The Site Museum of Chorro de Maíta was inaugurated by the then Minister of Culture, Armando Hart Dávalos in 1990 as the product of an archaeological excavation program, scientifically supervised by the Department of Middle East Archaeology of the province of Holguín.

It was declared National Monument in 1991.

Today, the area surrounded by the fence is the estimated area of the cemetery. Studies in this field are ongoing in collaboration with foreign universities to take advantage of the developing technologies.

The Cemetery

The indigenous people living in Chorro de Maíta are thought to have occasionally come into contact with other cultures. While the vast majority of the human skeletons belong to the Taíno, new research indicated that the cemetery has unexpected amount of ethnic diversity. For example, one skeleton belonged to a person from West Africa, two were mestizos (one person is a mixture of Spanish and native, one is a mixture of native and African), and one was Mesoamerican aboriginal woman from Yucatán. The mestizos may be be the first Cuban Creoles. Mestizo is a term primarily used to denote people of mixed European and Indigenous ancestry in the former Spanish Empire. Mesoamerica is a historical region and cultural area extending from the southern part of North America to the Pacific coast of Central America and thus encompasses the territories of Central and Southern Mexico, all of Belize, Guatemala, El Salvador, Western Honduras, and the Greater Nicoya region of Nicaragua and Costa Rica.
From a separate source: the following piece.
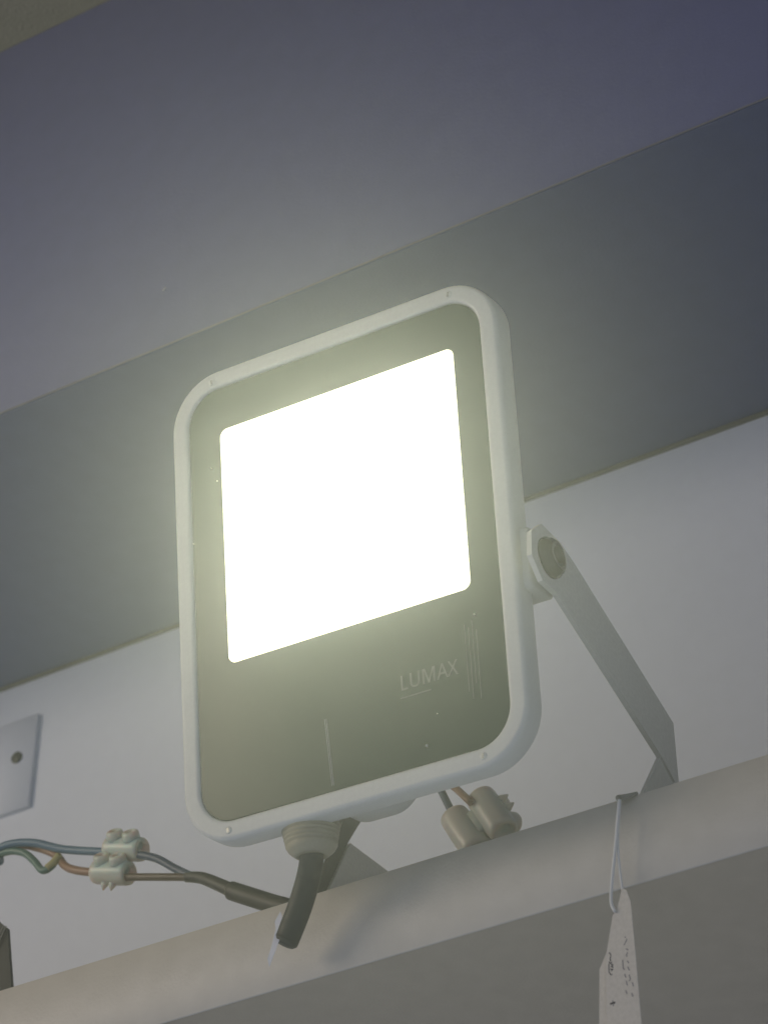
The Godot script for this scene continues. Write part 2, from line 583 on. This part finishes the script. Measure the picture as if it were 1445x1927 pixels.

There is abundant evidence of contact between the Indigenous people and the Spanish, as Spanish vases, ornaments, brass fragments, and bells were found in the burials.

It is informed that 23 people buried here were not from this region.

Christian-style burials have also been found, with arms crossed over the chest, legs straight out and wearing Mediterranean linen clothing.

The excellent preservation of many skeletons, especially the skulls, is remarkable. The high amount of calcium carbonate in the soil is thought to have provided this preservation.
Localization

The museum is reached through the road that connects the city of Holguin with Guardalavaca. It is 6 km far from the town Yaguajay.